MATERIAL FOR THIS TASK
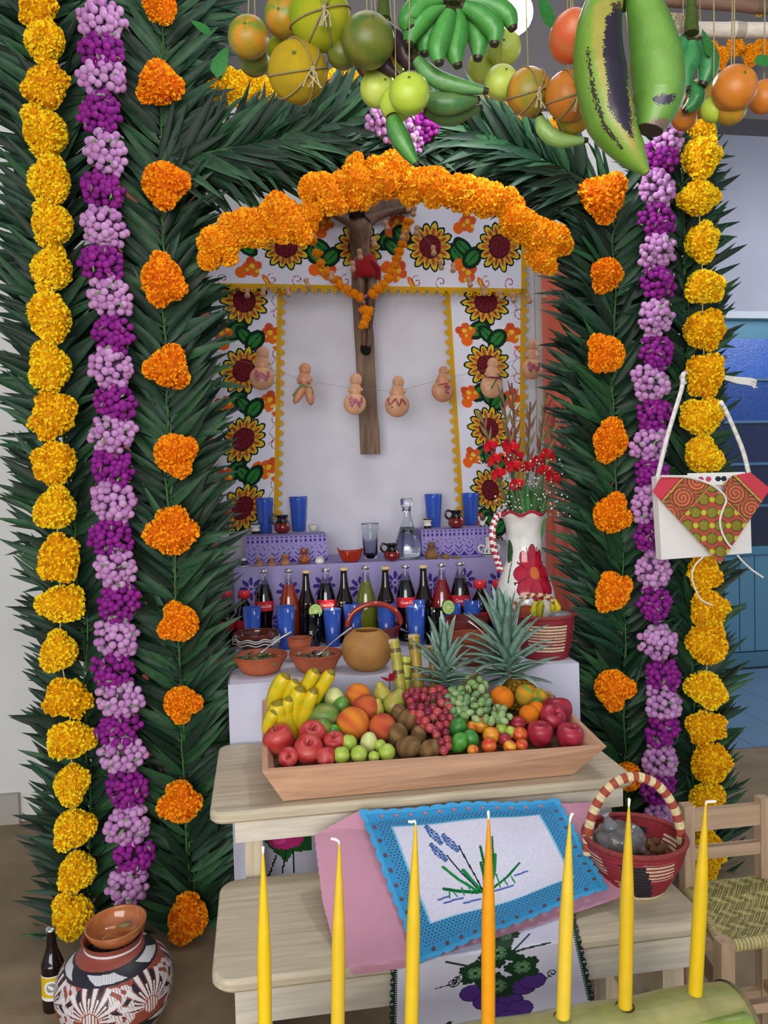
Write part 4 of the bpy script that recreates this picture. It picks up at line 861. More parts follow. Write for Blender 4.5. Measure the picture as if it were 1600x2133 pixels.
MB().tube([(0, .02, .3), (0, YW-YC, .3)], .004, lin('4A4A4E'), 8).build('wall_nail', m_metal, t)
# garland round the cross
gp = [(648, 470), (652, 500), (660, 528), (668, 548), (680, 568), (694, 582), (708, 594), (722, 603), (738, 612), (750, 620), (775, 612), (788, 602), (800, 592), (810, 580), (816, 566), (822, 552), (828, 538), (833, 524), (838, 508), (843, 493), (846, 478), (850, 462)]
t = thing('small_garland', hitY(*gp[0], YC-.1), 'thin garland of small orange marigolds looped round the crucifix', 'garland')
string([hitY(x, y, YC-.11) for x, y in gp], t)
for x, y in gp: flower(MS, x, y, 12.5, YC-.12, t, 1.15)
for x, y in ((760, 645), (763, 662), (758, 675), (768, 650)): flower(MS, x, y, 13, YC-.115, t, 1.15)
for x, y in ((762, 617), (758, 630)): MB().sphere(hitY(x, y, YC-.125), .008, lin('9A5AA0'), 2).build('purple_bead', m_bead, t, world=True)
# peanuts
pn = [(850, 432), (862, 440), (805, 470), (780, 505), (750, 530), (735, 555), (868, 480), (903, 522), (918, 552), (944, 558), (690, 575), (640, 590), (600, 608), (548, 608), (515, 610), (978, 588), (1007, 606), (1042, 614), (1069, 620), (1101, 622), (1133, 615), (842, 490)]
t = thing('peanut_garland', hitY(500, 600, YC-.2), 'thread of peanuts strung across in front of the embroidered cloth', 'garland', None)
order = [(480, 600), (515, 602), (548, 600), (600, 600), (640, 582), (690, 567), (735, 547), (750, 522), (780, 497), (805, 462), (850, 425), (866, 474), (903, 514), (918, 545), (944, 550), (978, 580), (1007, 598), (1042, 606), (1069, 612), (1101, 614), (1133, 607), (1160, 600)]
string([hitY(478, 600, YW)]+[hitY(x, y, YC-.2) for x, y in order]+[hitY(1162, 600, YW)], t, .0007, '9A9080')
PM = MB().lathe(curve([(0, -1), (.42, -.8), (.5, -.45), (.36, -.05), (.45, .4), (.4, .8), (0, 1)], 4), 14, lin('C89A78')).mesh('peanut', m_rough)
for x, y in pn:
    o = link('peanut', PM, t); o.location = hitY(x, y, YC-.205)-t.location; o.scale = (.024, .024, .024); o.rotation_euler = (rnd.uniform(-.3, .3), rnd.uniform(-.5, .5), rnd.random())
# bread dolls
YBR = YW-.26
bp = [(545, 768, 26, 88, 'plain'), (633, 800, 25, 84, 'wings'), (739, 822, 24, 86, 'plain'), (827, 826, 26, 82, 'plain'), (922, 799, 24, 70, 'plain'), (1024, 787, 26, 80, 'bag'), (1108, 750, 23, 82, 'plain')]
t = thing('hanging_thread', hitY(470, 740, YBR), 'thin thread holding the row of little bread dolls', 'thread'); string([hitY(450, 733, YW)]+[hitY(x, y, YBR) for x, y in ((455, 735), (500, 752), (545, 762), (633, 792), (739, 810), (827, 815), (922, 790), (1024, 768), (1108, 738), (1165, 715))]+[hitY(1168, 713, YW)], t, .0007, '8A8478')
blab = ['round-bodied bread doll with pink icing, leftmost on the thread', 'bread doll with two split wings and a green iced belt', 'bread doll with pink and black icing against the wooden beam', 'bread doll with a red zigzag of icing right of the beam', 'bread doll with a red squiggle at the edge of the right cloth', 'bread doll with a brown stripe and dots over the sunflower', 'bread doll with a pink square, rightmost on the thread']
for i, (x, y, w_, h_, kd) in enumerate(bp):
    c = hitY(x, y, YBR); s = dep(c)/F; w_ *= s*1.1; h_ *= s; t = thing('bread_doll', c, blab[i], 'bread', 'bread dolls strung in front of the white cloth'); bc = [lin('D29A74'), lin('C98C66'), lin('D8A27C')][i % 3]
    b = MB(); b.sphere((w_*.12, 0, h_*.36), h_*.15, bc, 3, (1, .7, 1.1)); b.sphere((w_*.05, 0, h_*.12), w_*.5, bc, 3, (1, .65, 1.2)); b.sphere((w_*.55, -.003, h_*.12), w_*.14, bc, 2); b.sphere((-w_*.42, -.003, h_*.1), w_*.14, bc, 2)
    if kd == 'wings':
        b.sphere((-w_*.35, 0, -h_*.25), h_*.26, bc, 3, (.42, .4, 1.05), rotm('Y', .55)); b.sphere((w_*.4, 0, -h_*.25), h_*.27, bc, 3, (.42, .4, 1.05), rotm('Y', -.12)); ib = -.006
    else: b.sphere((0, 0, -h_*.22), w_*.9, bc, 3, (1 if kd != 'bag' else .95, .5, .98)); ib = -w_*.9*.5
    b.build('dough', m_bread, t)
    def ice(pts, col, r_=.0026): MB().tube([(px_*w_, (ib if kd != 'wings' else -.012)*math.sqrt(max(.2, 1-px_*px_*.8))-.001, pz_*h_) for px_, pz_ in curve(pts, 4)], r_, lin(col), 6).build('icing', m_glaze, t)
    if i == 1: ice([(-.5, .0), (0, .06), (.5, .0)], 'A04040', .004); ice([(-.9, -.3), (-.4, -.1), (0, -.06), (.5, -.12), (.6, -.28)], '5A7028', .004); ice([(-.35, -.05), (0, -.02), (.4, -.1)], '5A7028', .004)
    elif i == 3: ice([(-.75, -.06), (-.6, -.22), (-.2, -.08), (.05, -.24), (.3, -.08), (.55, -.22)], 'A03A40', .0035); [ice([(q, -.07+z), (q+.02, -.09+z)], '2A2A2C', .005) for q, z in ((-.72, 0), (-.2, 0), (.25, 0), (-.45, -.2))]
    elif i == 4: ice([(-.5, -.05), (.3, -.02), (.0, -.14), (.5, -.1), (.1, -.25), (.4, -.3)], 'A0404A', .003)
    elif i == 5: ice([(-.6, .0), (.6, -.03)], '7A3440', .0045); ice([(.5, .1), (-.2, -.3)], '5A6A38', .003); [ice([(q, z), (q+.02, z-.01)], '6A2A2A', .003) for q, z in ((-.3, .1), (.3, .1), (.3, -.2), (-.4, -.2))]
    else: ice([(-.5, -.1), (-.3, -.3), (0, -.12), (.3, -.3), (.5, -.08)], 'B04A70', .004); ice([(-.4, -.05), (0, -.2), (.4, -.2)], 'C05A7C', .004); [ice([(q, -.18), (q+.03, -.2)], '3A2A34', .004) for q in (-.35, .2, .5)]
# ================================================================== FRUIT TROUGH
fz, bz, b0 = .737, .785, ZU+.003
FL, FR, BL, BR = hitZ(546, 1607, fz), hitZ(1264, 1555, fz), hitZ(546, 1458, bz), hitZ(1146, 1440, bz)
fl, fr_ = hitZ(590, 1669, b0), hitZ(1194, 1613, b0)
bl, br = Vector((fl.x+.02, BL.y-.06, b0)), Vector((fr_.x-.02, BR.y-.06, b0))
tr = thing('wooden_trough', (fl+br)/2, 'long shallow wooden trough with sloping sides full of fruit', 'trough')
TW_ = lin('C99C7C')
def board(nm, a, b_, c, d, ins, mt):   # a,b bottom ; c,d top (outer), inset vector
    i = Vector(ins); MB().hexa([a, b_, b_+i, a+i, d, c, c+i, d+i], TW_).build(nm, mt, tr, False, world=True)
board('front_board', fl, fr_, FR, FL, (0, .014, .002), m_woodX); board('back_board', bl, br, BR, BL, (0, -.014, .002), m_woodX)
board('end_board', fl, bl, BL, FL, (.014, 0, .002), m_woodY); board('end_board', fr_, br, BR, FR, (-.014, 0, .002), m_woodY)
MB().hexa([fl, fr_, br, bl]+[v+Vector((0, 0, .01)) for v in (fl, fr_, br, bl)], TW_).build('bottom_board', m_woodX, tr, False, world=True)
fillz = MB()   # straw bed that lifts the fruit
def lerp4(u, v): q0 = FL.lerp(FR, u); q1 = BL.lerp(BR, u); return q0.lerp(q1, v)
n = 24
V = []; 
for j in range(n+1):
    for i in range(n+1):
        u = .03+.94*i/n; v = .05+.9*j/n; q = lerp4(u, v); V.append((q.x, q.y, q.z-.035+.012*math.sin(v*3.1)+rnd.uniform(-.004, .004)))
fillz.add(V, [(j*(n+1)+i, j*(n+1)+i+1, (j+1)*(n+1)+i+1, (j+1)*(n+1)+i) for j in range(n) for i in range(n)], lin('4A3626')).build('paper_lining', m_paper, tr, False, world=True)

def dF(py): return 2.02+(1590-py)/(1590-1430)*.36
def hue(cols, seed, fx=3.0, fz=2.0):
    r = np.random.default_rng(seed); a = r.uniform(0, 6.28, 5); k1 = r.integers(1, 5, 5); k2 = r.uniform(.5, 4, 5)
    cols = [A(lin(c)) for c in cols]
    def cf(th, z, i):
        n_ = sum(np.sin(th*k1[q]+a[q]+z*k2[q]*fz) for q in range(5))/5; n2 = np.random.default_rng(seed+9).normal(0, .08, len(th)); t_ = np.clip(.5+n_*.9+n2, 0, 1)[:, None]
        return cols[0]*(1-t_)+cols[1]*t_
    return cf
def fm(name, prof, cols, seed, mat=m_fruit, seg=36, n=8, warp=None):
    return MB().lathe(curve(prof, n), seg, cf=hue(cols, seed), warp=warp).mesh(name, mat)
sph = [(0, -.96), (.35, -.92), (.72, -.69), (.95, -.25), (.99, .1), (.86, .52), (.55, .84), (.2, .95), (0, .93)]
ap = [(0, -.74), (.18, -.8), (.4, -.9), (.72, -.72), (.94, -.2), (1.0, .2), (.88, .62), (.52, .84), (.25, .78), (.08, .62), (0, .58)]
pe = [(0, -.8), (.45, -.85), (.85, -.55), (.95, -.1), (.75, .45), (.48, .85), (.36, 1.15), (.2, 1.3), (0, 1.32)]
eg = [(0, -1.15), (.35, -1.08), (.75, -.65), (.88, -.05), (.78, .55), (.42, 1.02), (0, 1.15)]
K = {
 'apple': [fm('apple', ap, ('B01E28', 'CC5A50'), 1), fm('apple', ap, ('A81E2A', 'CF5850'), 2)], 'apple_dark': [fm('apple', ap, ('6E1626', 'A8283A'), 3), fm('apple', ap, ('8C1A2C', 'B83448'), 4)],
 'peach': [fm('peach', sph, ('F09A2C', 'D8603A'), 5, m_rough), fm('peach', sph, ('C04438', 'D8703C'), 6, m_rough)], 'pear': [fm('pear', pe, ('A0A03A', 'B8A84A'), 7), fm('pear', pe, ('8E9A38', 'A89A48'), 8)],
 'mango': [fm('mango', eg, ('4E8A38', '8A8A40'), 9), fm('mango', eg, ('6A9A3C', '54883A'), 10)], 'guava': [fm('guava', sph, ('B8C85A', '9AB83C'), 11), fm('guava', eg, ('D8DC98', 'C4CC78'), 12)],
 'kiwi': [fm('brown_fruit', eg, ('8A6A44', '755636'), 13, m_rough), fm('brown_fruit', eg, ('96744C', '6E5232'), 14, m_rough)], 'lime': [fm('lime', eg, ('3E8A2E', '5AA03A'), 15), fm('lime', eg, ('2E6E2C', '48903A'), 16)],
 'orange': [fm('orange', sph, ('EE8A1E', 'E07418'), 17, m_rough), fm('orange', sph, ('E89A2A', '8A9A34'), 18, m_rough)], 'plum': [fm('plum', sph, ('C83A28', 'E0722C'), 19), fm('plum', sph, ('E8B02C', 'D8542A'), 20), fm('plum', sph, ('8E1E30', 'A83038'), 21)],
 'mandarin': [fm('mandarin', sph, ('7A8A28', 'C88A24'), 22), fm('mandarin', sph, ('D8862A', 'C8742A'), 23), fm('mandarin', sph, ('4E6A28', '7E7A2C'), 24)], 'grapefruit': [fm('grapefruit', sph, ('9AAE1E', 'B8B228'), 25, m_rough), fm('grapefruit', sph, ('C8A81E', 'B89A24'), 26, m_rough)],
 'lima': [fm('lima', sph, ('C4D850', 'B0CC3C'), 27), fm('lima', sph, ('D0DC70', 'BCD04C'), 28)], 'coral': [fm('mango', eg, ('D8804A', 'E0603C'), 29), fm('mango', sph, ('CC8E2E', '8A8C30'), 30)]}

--

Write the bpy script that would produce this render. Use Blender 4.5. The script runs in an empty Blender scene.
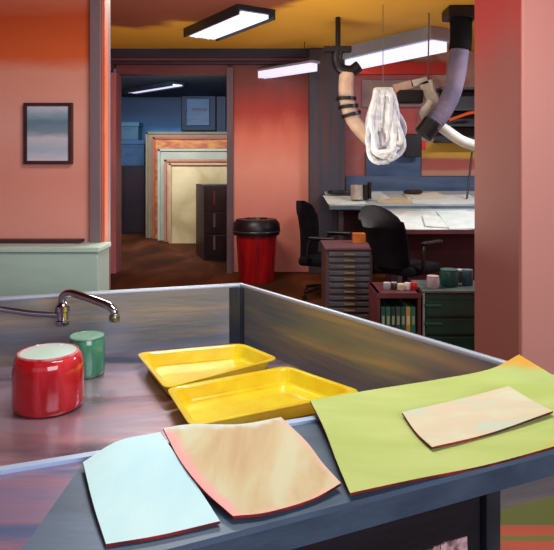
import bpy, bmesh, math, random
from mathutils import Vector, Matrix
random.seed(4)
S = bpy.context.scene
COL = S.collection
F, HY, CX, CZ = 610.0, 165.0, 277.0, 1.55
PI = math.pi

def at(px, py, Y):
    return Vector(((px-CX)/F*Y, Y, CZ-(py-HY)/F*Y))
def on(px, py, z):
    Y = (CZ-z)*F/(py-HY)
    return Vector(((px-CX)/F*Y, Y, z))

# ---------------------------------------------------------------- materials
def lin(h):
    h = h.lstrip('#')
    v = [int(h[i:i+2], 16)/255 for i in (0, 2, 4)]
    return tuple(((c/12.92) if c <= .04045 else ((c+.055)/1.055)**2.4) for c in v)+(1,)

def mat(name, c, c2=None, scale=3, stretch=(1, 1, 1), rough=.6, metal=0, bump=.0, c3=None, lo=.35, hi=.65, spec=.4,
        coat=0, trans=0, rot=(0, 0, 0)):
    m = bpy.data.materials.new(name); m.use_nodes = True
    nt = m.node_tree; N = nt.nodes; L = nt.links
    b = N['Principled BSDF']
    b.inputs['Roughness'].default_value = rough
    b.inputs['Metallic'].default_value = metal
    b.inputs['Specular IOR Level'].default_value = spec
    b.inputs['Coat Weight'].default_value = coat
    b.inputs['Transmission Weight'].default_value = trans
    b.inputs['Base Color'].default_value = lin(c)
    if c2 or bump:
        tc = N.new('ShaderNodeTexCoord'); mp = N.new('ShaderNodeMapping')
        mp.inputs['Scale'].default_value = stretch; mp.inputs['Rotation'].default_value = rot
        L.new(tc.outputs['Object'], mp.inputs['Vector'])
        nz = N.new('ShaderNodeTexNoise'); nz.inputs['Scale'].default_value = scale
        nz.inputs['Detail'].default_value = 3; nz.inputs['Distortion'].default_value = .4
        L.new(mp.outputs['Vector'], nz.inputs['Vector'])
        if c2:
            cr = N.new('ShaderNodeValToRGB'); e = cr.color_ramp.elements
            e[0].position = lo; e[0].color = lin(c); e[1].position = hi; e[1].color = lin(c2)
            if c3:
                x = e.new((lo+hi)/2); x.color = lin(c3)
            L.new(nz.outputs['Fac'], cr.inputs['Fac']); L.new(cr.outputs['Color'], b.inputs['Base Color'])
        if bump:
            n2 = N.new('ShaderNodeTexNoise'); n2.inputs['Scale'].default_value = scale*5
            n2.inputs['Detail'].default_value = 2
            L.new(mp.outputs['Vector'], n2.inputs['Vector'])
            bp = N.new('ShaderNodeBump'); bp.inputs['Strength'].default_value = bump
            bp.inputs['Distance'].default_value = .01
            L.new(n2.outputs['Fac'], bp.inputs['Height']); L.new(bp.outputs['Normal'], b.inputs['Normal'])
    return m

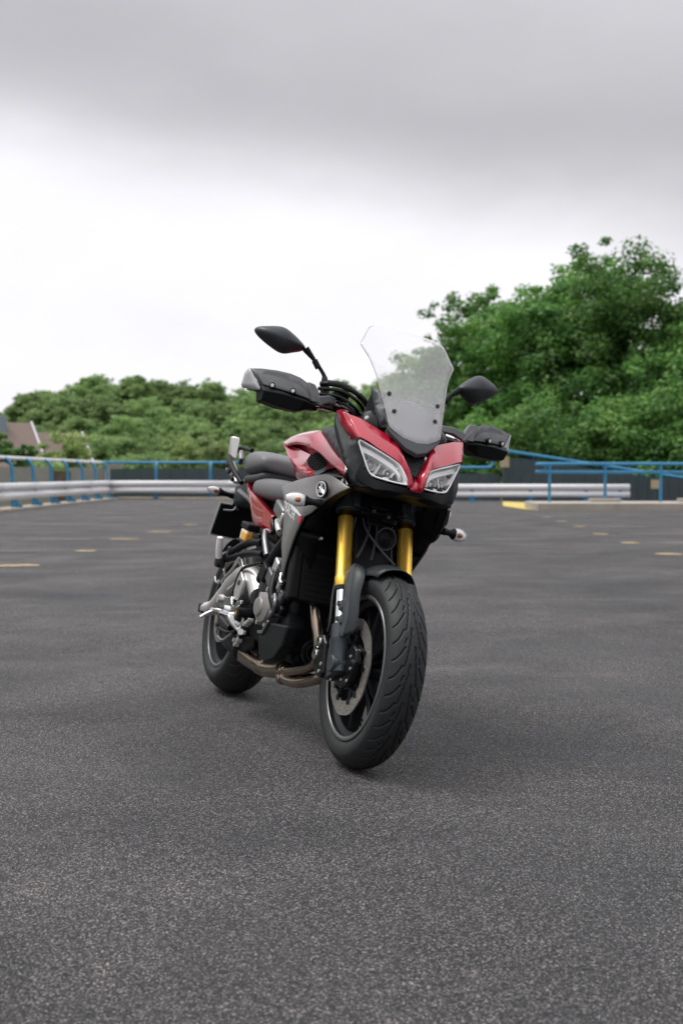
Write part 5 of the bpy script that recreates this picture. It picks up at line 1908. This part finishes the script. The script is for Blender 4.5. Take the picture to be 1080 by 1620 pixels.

--

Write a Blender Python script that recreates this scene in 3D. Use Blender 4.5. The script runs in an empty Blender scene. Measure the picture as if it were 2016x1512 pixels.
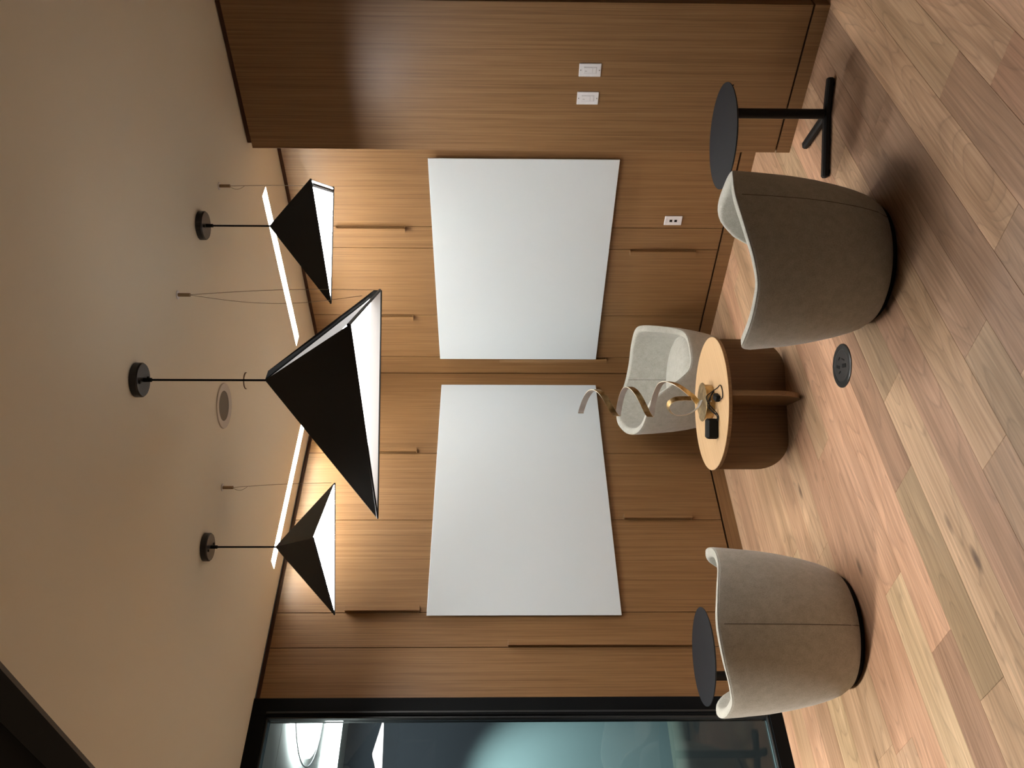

THE PROBLEM
Starting at the line that contains "Write the bpy" and stopping after the line that contains "return tuple(((c/12.92) if", copy every line exactly. Leave any pictures behind.

RESPONSE
Write the bpy script that would produce this render. Use Blender 4.5. The script runs in an empty Blender scene.
import bpy, bmesh, math, random
from mathutils import Vector, Matrix
random.seed(4)
S = bpy.context.scene
COL = S.collection
F, HY, CX, CZ = 610.0, 165.0, 277.0, 1.55
PI = math.pi

def at(px, py, Y):
    return Vector(((px-CX)/F*Y, Y, CZ-(py-HY)/F*Y))
def on(px, py, z):
    Y = (CZ-z)*F/(py-HY)
    return Vector(((px-CX)/F*Y, Y, z))

# ---------------------------------------------------------------- materials
def lin(h):
    h = h.lstrip('#')
    v = [int(h[i:i+2], 16)/255 for i in (0, 2, 4)]
    return tuple(((c/12.92) if c <= .04045 else ((c+.055)/1.055)**2.4) for c in v)+(1,)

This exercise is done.